“down in the valley” – pete seeger
“Down in the Valley” – Pete Seeger (download here)
from American Favorite Ballads, v. 1 (1957)
released by Smithsonian Folkways (buy)
(file expires on May 12th)
Pete Seeger was my first hero, plain and simple. My parents played me a lot of his records when I was very young, most especially his American Favorite Ballads series. I have distinct memories of their tinted, block-printed covers on the big, mysterious record sleeves. He was probably the first professional musician I saw perform. I got to interview Pete two months back, and it was one of the most deeply satisfying experiences I’ve ever had. It’s been nice to see him get some attention lately, with Bruce Springsteen’s Seeger Sessions disc, and the subsequent New Yorker profile of Pete. Seeger’s music is lily white. When, on the elegiac “Down in the Valley,” he sings, “write me a letter, send it by mail, send it in care of Birmingham jail,” one wonders what the hell somebody so mild-mannered could possibly be jailed for. Seeger was jailed, though, for refusing to name names before Joseph McCarthy’s House un-American Activities Committee.

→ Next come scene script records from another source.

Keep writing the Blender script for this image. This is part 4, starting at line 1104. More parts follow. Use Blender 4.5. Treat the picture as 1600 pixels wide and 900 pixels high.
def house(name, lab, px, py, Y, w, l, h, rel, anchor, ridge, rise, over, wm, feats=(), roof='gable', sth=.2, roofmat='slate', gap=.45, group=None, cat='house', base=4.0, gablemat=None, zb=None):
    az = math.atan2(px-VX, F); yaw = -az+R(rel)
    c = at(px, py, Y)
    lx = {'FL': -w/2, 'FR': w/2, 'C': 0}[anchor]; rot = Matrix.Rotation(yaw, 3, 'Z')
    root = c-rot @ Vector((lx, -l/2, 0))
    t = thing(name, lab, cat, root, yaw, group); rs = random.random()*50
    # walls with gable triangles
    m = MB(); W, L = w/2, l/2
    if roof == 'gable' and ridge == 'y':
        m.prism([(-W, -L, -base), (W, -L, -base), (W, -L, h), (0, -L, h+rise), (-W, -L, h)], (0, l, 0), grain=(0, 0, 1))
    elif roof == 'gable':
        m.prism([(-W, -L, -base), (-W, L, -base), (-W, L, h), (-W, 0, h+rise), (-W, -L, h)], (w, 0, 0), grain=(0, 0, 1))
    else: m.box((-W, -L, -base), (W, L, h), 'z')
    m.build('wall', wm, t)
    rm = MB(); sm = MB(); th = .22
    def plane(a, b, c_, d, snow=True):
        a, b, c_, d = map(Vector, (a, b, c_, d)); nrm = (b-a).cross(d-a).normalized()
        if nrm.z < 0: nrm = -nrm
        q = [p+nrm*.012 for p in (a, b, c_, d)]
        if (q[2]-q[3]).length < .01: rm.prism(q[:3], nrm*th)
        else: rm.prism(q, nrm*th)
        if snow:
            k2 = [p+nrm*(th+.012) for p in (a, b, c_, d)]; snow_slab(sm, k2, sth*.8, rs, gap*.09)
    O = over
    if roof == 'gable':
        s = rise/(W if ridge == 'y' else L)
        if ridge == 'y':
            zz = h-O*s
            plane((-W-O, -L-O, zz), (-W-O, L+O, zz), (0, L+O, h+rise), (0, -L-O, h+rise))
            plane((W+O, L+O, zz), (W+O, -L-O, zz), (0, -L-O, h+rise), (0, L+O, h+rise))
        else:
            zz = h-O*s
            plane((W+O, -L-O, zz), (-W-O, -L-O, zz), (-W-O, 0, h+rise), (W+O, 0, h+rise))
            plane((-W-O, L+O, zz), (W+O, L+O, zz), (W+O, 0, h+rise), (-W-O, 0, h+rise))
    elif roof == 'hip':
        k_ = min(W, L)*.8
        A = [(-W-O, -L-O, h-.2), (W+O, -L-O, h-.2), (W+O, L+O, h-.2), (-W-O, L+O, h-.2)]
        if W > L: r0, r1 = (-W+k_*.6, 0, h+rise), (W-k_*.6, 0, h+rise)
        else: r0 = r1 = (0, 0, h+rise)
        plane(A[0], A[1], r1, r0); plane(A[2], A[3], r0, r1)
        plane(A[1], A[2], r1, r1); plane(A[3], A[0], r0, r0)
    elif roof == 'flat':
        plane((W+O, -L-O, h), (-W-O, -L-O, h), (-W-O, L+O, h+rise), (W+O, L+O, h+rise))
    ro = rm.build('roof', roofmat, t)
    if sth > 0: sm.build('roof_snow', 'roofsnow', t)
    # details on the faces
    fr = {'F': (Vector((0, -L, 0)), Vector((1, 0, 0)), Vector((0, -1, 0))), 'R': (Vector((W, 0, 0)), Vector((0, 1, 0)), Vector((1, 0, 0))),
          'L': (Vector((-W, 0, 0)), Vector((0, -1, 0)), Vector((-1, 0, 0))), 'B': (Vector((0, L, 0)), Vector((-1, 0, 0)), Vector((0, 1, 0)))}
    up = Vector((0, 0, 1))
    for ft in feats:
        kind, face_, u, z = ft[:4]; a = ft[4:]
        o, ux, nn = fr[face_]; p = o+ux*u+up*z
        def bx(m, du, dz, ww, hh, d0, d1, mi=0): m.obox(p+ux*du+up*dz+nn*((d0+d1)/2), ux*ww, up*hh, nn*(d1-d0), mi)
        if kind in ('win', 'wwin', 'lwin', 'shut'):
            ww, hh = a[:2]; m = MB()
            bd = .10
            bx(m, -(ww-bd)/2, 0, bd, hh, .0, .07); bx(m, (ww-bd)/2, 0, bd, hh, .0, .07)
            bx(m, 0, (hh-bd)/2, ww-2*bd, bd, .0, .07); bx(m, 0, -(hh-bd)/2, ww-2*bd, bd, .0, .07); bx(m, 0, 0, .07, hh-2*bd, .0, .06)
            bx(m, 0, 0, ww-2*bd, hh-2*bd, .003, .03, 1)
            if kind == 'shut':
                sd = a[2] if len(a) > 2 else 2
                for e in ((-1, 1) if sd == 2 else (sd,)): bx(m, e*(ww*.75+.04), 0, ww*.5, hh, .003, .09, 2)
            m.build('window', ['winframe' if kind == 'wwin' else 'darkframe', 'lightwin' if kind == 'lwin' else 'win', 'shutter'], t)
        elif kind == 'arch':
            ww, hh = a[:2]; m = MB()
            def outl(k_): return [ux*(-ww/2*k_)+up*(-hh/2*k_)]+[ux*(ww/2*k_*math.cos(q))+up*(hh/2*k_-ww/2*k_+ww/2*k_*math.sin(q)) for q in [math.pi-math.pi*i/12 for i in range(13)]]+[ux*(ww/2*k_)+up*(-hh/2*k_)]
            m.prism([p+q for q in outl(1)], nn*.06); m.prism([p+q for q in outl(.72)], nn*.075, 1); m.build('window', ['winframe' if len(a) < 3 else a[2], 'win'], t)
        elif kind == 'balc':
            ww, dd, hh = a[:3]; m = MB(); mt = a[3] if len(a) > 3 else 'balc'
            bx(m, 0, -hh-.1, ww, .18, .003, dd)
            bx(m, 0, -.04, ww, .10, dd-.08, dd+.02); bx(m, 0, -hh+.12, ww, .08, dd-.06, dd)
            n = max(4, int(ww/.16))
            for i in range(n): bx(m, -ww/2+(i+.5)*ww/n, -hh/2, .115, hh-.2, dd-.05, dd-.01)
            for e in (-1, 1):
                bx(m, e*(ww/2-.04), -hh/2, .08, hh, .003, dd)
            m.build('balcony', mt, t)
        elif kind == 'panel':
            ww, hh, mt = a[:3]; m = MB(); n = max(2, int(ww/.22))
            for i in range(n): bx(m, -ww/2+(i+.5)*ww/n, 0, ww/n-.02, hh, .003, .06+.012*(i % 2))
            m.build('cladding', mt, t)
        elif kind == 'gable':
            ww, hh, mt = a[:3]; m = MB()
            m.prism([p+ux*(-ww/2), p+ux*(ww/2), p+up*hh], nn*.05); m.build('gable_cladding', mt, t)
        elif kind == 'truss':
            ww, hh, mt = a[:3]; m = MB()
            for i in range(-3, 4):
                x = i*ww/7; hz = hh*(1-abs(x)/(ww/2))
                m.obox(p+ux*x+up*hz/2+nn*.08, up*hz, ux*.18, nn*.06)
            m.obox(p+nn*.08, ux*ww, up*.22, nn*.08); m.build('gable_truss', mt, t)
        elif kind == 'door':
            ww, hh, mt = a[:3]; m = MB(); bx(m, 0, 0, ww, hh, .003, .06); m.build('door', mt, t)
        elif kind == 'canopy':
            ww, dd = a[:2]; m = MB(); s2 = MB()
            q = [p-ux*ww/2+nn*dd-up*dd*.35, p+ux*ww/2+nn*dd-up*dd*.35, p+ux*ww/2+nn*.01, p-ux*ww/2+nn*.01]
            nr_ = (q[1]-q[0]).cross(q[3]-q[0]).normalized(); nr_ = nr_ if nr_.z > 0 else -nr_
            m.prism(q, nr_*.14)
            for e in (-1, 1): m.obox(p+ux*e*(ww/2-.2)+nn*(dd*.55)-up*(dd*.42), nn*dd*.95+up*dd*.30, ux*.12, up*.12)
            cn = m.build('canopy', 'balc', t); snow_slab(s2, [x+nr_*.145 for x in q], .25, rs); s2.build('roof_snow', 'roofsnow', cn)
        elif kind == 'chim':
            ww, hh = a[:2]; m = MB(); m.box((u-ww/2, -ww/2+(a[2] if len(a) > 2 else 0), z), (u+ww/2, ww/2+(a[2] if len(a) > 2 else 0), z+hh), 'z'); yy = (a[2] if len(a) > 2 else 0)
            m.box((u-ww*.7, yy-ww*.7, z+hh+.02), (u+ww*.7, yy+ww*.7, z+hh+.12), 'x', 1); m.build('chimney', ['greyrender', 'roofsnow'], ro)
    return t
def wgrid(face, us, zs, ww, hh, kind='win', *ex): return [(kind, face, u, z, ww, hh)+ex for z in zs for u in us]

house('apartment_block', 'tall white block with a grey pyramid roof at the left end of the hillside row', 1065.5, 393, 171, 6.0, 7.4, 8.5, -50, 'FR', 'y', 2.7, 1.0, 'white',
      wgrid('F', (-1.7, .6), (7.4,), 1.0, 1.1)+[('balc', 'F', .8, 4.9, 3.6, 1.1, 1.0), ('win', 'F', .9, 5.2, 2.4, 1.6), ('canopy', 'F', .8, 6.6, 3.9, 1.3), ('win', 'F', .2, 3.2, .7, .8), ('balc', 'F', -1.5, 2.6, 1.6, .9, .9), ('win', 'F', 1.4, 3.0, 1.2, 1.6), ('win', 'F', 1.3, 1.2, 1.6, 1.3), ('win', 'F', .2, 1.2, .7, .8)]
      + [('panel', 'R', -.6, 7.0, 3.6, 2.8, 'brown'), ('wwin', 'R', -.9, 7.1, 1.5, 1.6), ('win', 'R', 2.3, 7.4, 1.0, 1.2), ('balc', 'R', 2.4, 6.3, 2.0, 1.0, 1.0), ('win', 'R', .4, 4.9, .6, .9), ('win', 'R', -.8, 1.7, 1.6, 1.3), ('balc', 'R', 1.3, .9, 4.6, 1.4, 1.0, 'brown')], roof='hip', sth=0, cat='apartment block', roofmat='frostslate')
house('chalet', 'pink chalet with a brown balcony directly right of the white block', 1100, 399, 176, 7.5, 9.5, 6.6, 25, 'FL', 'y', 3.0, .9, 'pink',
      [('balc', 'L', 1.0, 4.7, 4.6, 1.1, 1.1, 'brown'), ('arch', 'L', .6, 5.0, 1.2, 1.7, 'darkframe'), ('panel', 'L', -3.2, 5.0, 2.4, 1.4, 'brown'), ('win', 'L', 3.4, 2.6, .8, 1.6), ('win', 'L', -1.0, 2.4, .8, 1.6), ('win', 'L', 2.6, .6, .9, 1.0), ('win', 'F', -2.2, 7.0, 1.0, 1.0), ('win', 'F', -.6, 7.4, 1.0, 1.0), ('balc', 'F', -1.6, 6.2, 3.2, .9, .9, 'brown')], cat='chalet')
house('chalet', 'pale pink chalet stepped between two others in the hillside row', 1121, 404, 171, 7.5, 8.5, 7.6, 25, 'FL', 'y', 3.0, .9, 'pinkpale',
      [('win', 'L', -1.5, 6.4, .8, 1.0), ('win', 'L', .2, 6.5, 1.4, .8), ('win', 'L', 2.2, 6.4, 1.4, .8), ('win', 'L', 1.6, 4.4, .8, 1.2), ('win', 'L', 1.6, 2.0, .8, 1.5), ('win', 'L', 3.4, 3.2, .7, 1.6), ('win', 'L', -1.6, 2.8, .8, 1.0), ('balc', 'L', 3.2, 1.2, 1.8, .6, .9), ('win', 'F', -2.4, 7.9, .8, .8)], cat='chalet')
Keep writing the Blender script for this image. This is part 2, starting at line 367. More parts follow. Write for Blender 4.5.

I didn’t know any of that when I was a kid, though, nor did I even question Pete’s authority about being jail. It seemed so obviously a song, a play of some kind. There is no authenticity to Pete Seeger’s performances of American folk ballads, at least in the sense that — owing to his ridiculously button-down voice, his earnest presentation — Seeger is so obviously presenting songs. That, Seeger implicitly says, is what one should be listening to anyway. There is a backwards transcendence to Pete’s version of “Down in the Valley.” It’s as corny as it comes, but there’s no mistaking the beautiful, lingering melody at the center. Seeger is not interpreting the song, he is simply singing it. And, while he may have political reasons for doing so, he’s still doing so, and that’s something still rare and wonderful.